What I’m doing is not a generic one but building off your system but don’t really know how.

#19 by jackson on June 7th, 2023 · Reply

I’m glad you’re liking it! One way to add the feature you’re looking for would be to create a struct containing the IEnumerator and either an ID as essentially metadata for the coroutine so you can compare it against others for the purposes of de-duplication.
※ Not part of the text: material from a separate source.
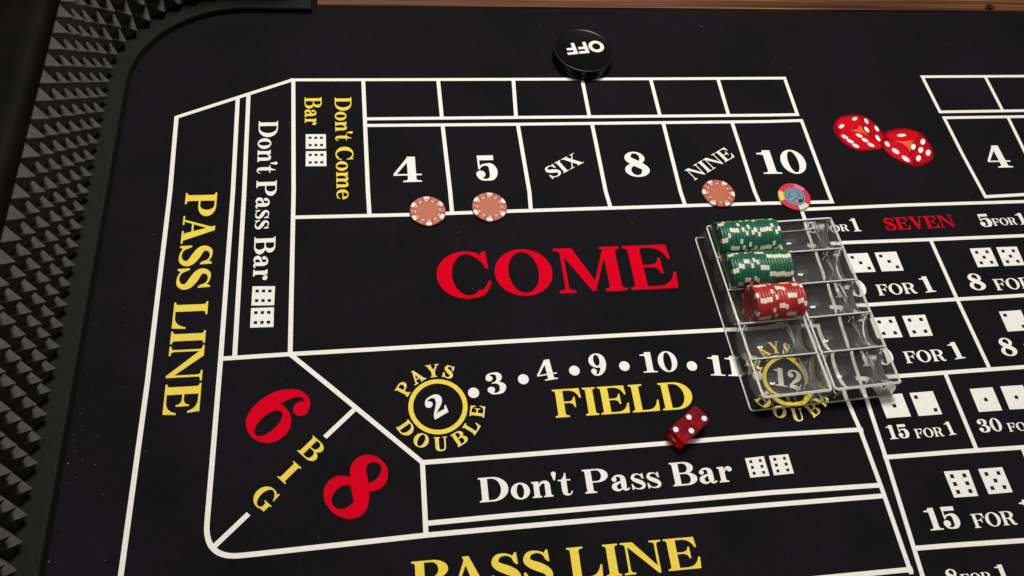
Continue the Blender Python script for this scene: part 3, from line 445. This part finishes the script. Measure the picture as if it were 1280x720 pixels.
# ---------------------------------------------------------------- OFF puck
puck = thing('off_puck', 'round black plastic puck reading OFF above the white boxes', 'puck', (261.3, 755.2, 0))
MB().lathe([(0, .3, 0), (35.2, .3, 0), (36.4, 1.2, 0), (37.0, 6.2, 1), (36.7, 7.3, 0), (35.4, 8.1, 0), (35.4, 9.0, 0), (36.6, 9.5, 0), (37.4, 10.4, 0), (37.7, 11.4, 0), (37.7, 15.9, 0), (37.45, 16.8, 1), (36.9, 17.5, 0), (35.6, 17.6, 0), (35.0, 17.1, 0), (34.4, 16.95, 0), (0, 16.95, 0)], 96).build('puck_body', [M_BLACK, M_RIMLIT], puck, merge=True)
def F_sans(): return rect(0, 0, .24, 1) + rect(0, .79, .72, 1) + rect(0, .41, .66, .61)
ow = [ring((.53, .5, .53, .52), (.53, .5, .285, .285)), F_sans(), F_sans()]
x, polys = 0., []
for g, w in zip(ow, (1.06, .72, .72)): polys += [[(x + a, b) for a, b in q] for q in g]; x += w + .09
v, f = union(polys); w = x - .09
_, _, ax, ay, bx, by, h, _ = OFF_TEXT
u = Vector((bx - ax, by - ay)); L = u.length; u /= L; nn = Vector((-u.y, u.x))
MB().flat([(ax + u.x * a / w * L + nn.x * b * h - 261.3, ay + u.y * a / w * L + nn.y * b * h - 755.2) for a, b in v], f, 17.2).build('lettering', M_OFFW, puck)

# ---------------------------------------------------------------- chips
CR, CH, NS = 19.5, 3.33, 72
def is_spot(k): return (k + 2) % 12 < 4
def is_dash(k): return (k + 1) % 6 < 3
BODY = [(14.2, CH), (15.1, CH), (18.7, CH), (19.2, CH - .25), (CR, CH - .8), (CR, .8), (19.2, .25), (18.7, 0), (14.2, 0)]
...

For example, here’s an untested modified version of the code from the article:

public class CoroutineQueue
{
  private struct Item
  {
    public IEnumerator coroutine;
    public int id;
  }
 
  private readonly uint maxActive;
  private readonly Func<IEnumerator, Coroutine> coroutineStarter;
  private readonly List<Item> queue;
 
  private uint numActive;
 
  public CoroutineQueue(uint maxActive, Func<IEnumerator, Coroutine> coroutineStarter)
  {
    if (maxActive == 0)
    {
      throw new ArgumentException("Must be at least one", "maxActive");
    }
    this.maxActive = maxActive;
    this.coroutineStarter = coroutineStarter;
    queue = new List<Item>();
  }
 
  public void Run(IEnumerator coroutine, int id)
  {
    // Search for an already-queued coroutine with the same ID
    // If found, replace it to avoid adding duplicates
    for (var i = 0; i < queue.Count; ++i)
    {
      if (queue[i].id == id)
      {
        queue[i] = new Item() {coroutine = coroutine, id = id };
        return;
      }
    }
 
    if (numActive < maxActive)
    {
      coroutineStarter(CoroutineRunner(coroutine));
    }
    else
    {
      queue.Add(new Item() { coroutine = coroutine, id = id });
    }
  }
 
  private IEnumerator CoroutineRunner(IEnumerator coroutine)
  {
    numActive++;
    while (coroutine.MoveNext())
    {
      yield return coroutine.Current;
    }
    numActive--;
    if (queue.Count > 0)
    {
      var next = queue[0];
      queue.RemoveAt(0);
      Run(next.coroutine, next.id);
    }
  }
}

Alternatively, you could omit the struct and compare IEnumerator references if you’re really sure that they’ll always be the same for every coroutine of the same “type”/”id”.